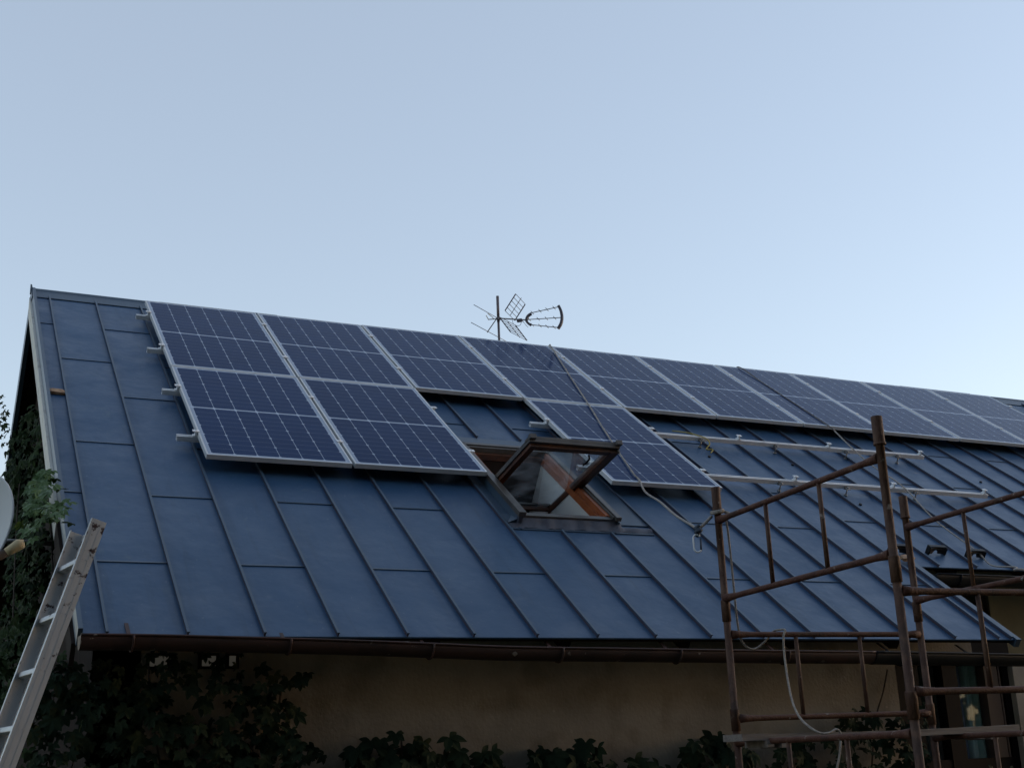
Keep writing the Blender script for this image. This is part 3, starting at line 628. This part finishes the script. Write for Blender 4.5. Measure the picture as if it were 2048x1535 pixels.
# plank
pt = thing('scaffold_plank', (3.36, -5.38, 1.755), 'weathered grey plank lying across the scaffold below the gutter', 'plank')
pk = MB(); x0, x1 = 2.352, 4.37
N = 20; vs = []
for i in range(N+1):
    x = x0+(x1-x0)*i/N; zz = 1.742-.008*sin(pi*i/N)+.001*sin(i*2.3)
    vs += [(x, -5.34, zz), (x, -5.52, zz), (x, -5.52, zz+.036), (x, -5.34, zz+.036)]
fs = [(0, 1, 2, 3), (4*N+3, 4*N+2, 4*N+1, 4*N)]
for i in range(N):
    for k in range(4): fs.append((4*i+k, 4*i+4+k, 4*i+4+(k+1) % 4, 4*i+(k+1) % 4))
pk.add(vs, fs); pk.build('board', M_woodd, pt)
for xx in (2.50, 4.02):
    bt = MB(); bt.box((xx, -5.535, 1.705), (xx+.045, -5.33, 1.7415)); bt.box((xx+.10, -5.53, 1.700), (xx+.16, -5.33, 1.7412)); bt.build('batten', M_woodd, pt)

# ------------------------------------------------------------------ ropes
r1 = catmull([R(4.20, -.02, -.10), R(4.21, .0, .012), R(4.19, .12, .012), R(3.99, 1.0, .010), R(3.80, 1.85, .010), R(3.62, 2.6, .010), R(3.435, 3.45, .012), R(3.41, 3.63, .012), (3.108, -3.5, 3.545), (2.911, -4.0, 3.363), (2.7, -4.5, 3.169), (2.509, -4.95, 3.019), (2.435, -5.14, 2.952)], 8)
ro = MB(); ro.tube(r1, [.0062]*52+[.0078]*(len(r1)-52), 8); ro.tube(catmull([(2.435, -5.14, 2.952), (2.48, -5.14, 2.985), (2.545, -5.13, 3.035)], 5), .0095, 8)
wr = [(2.577+.036*cos(a), -5.15+.036*sin(a), 3.055+.008*sin(a*1.0+1)+.006*a/6) for a in [i*.35 for i in range(0, 34)]]
ro.tube(wr, .0095, 8)
ro.tube(catmull([(2.61, -5.17, 3.06), (2.625, -5.20, 3.045), (2.63, -5.24, 3.02)], 4), .0085, 8)
tag(ro.build('rope', M_rope), 'pale rope from the ridge over the panels, knotted round the scaffold post', 'rope')
h3 = [(2.621, -5.13, 3.046), (2.649, -5.13, 3.001), (2.657, -5.13, 2.836), (2.66, -5.13, 2.628), (2.662, -5.13, 2.453), (2.67, -5.13, 2.36), (2.685, -5.13, 2.302), (2.727, -5.13, 2.265), (2.78, -5.13, 2.262), (2.834, -5.14, 2.297), (2.878, -5.14, 2.332), (2.914, -5.135, 2.362), (2.935, -5.17, 2.368)] + [(2.945, -5.205, 2.362), (2.925, -5.21, 2.320), (2.912, -5.22, 2.214), (2.873, -5.28, 2.068), (2.831, -5.36, 1.939), (2.805, -5.45, 1.85), (2.817, -5.53, 1.790), (2.858, -5.555, 1.766), (2.913, -5.56, 1.770), (2.952, -5.56, 1.785), (2.980, -5.56, 1.765), (2.971, -5.56, 1.698), (2.952, -5.56, 1.633), (2.92, -5.56, 1.555), (2.881, -5.55, 1.414)]
rp = MB(); rp.tube(catmull(h3, 6), .0066, 8)
tag(rp.build('rope', M_rope), 'pale rope end hanging from the scaffold post, looping over the tube and the plank', 'rope')
r2a = catmull([R(6.66, -.04, -.12), R(6.65, .0, .008), R(6.645, .5, .007), R(6.63, 1.2, .007), R(6.615, 1.82, .008), R(6.60, 1.95, .0)], 8)
r2b = catmull([R(6.60, 1.95, .0), R(6.53, 2.345, -.024), R(6.47, 2.75, -.04), R(6.42, 3.27, -.026), R(6.33, 3.85, -.088), R(6.26, 4.45, -.084), R(6.20, 4.70, -.09), (5.75, -4.40, 2.93), (5.0, -5.08, 2.79), (4.25, -5.78, 2.67), (3.885, -6.18, 2.60), (3.858, -6.215, 2.57), (3.83, -6.20, 2.54)], 8)
dc = thing('rope', R(6.6, 2, 0), 'rope from the ridge, darker over the panels and paler on to the right scaffold', 'rope')
MB().tube(r2a, .0058, 8).build('cord', M_roped, dc); MB().tube(r2b, .0066, 8).build('cord', M_rope, dc)  # upper length in a darker tone, lower length paler
# carabiner and taped knot
cb = MB(); N = 28; pts = []
for i in range(N+1):
    a = 2*pi*i/N+radians(35); ex = .022*cos(a); ez = .026*sin(a)+(.026 if sin(a) > 0 else -.026)
    pts.append(Vector((2.422, -5.14, 2.868))+RT*ex+Vector((0, 0, 1))*ez)
cb.tube(pts[:24], .0048, 8)
ct = thing('carabiner', (2.422, -5.14, 2.84), 'small oval steel carabiner hanging from the taped knot', 'carabiner')
cb.build('hook', M_rail, ct)
gt = MB(); gt.tube([pts[23], pts[26]], .0055, 8); gt.build('gate', M_blue, ct)
kn = MB(); kn.tube(catmull([(2.447, -5.14, 2.975), (2.425, -5.13, 2.955), (2.447, -5.15, 2.945), (2.42, -5.14, 2.935), (2.442, -5.13, 2.925), (2.425, -5.14, 2.915)], 5), [.013]*26, 8)
kn.build('webbing_knot', M_blue, ct)

# ------------------------------------------------------------------ ladder
T1, T2 = Vector((-.944, -5.062, 2.873)), Vector((-1.285, -5.116, 1.745))
dl = (T1-T2).normalized(); hh = Vector((cos(radians(99)), sin(radians(99)), 0)); nn = dl.cross(hh).normalized()
foot = T1-dl*(T1.z/dl.z)
lt = thing('ladder', foot, 'worn aluminium ladder leaning up past the left end of the gutter', 'ladder')
for s_ in (0, .38):
    a = T1+hh*s_; e = foot+hh*s_
    b_ = MB(); wv = .036
    b_.obox((a+e)/2, nn, dl, hh, wv, (a-e).length/2, .0018)
    sgn = 1 if s_ == 0 else -1
    for k_ in (-1, 1): b_.obox((a+e)/2+nn*k_*(wv-.0016)+hh*sgn*.012, nn, dl, hh, .0017, (a-e).length/2, .0105)
    for k_ in (-.45, .45): b_.obox((a+e)/2+nn*k_*wv-hh*sgn*.0022, nn, dl, hh, .003, (a-e).length/2, .0010)
    b_.build('stile', M_lad, lt)
s_ = .20
while s_ < (T1-foot).length-.1:
    c = T1-dl*s_
    b_ = MB(); b_.obox(c+hh*.19, nn, dl, hh, .019, .0135, .186); b_.build('rung', M_lad, lt, bevel=.004)
    b_ = MB()
    for q_ in (-.010, .010): b_.tube([c+nn*q_-hh*.004, c+nn*q_], .0045, 8)
    b_.build('rivet', M_lad, lt); s_ += .268

# ------------------------------------------------------------------ antennas
MX, MY = 3.857, .5
am = MB(); zb_ = ZR-(MY-YR)*ST/CT
am.tube([(MX, MY, zb_-.05), (MX, MY, 6.30)], .0135, 14); am.tube([(MX, MY, 6.30), (MX, MY, 6.603)], .016, 14)
am.tube([(MX, MY, zb_-.01), (MX, MY, zb_+.04)], [.05, .016], 14)
tag(am.build('antenna_mast', M_mast), 'short upright grey pipe mast rising behind the ridge', 'mast')
e = Vector((.682, .7314, 0)); bv_ = Vector((.7314, -.682, 0)); Zv = Vector((0, 0, 1))
at = thing('tv_antenna', (MX, MY, 6.345), 'grid reflector television antenna with three director booms pointing right', 'antenna')
O = Vector((3.859, .5, 6.345))
bo = MB(); bo.bar((3.85, .507, 6.345), (4.10, .275, 6.275), .012, .012); bo.obox(O+Vector((0, 0, -.006)), e, bv_, Zv, .022, .022, .012); bo.build('boom', M_antw, at)
dp = MB(); dp.obox((4.035, .335, 6.283), bv_, e, Zv, .028, .016, .016); dp.build('dipole_box', M_term, at)
tr = MB()
for (a, b_) in (((4.06, .31, 6.275), (4.085, .29, 6.22)), ((4.05, .30, 6.27), (4.10, .28, 6.20))): tr.tube([a, Vector(b_)+e*.03], .002, 5)
tr.tube(catmull([(3.98, .40, 6.30), (3.99, .39, 6.25), (4.03, .35, 6.225), (4.05, .33, 6.25), (4.045, .335, 6.28)]), .0025, 5); tr.build('lead', M_black, at)
def grid(c0, c1, e):
    c0, c1 = Vector(c0), Vector(c1); h = .175; d = c1-c0
    gr = MB()
    for s_ in (-1, 1): gr.bar(c0+e*h*s_, c1+e*h*s_, .010, .008, up=e)
    wi = gr
    for i in range(6):
        p = c0+d*(i/5); wi.tube([p-e*h, p+e*h], .0032, 5)
    wi.tube([c0+e*.0, c1+d*.08], .0035, 6)
    wi.build('reflector', M_term, at)
grid((3.957, .409, 6.355), (4.051, .321, 6.529), e); grid((3.935, .438, 6.300), (4.022, .341, 6.10), Vector((sin(radians(56)), cos(radians(56)), 0)))
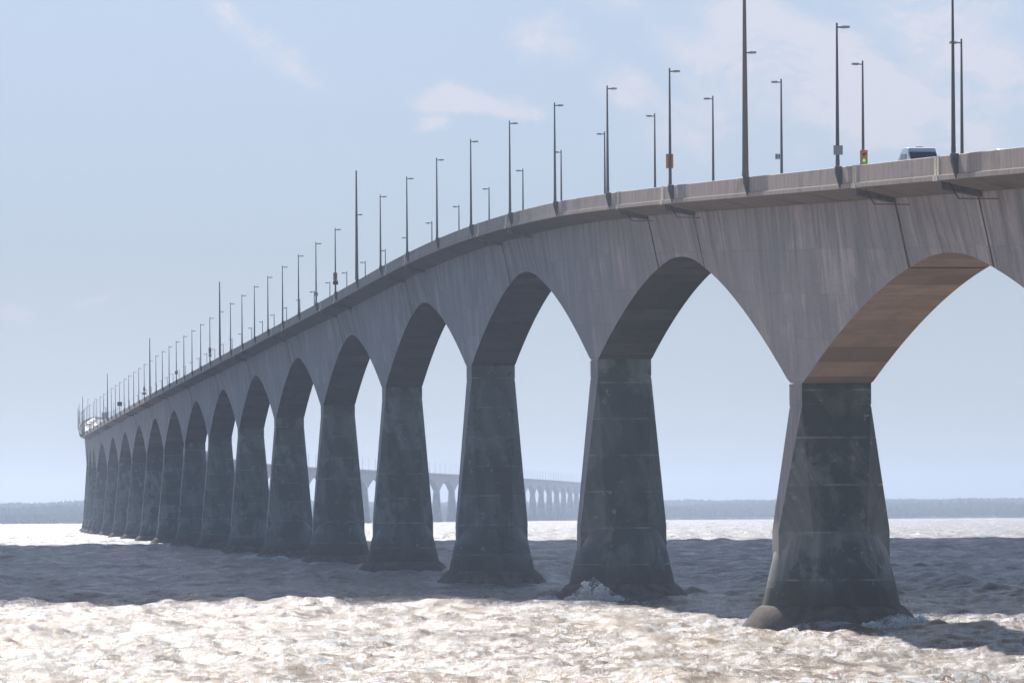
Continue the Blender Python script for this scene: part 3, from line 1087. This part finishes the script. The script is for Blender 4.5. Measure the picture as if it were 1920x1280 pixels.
****************************************
■ Given problem
All lines from the start of the entries through the one with "bt.build('batten', M_woodd, pt)" are to be output exactly; omit the pictures.

■ Answer for this exercise
Keep writing the Blender script for this image. This is part 3, starting at line 628. This part finishes the script. Write for Blender 4.5. Measure the picture as if it were 2048x1535 pixels.
# plank
pt = thing('scaffold_plank', (3.36, -5.38, 1.755), 'weathered grey plank lying across the scaffold below the gutter', 'plank')
pk = MB(); x0, x1 = 2.352, 4.37
N = 20; vs = []
for i in range(N+1):
    x = x0+(x1-x0)*i/N; zz = 1.742-.008*sin(pi*i/N)+.001*sin(i*2.3)
    vs += [(x, -5.34, zz), (x, -5.52, zz), (x, -5.52, zz+.036), (x, -5.34, zz+.036)]
fs = [(0, 1, 2, 3), (4*N+3, 4*N+2, 4*N+1, 4*N)]
for i in range(N):
    for k in range(4): fs.append((4*i+k, 4*i+4+k, 4*i+4+(k+1) % 4, 4*i+(k+1) % 4))
pk.add(vs, fs); pk.build('board', M_woodd, pt)
for xx in (2.50, 4.02):
    bt = MB(); bt.box((xx, -5.535, 1.705), (xx+.045, -5.33, 1.7415)); bt.box((xx+.10, -5.53, 1.700), (xx+.16, -5.33, 1.7412)); bt.build('batten', M_woodd, pt)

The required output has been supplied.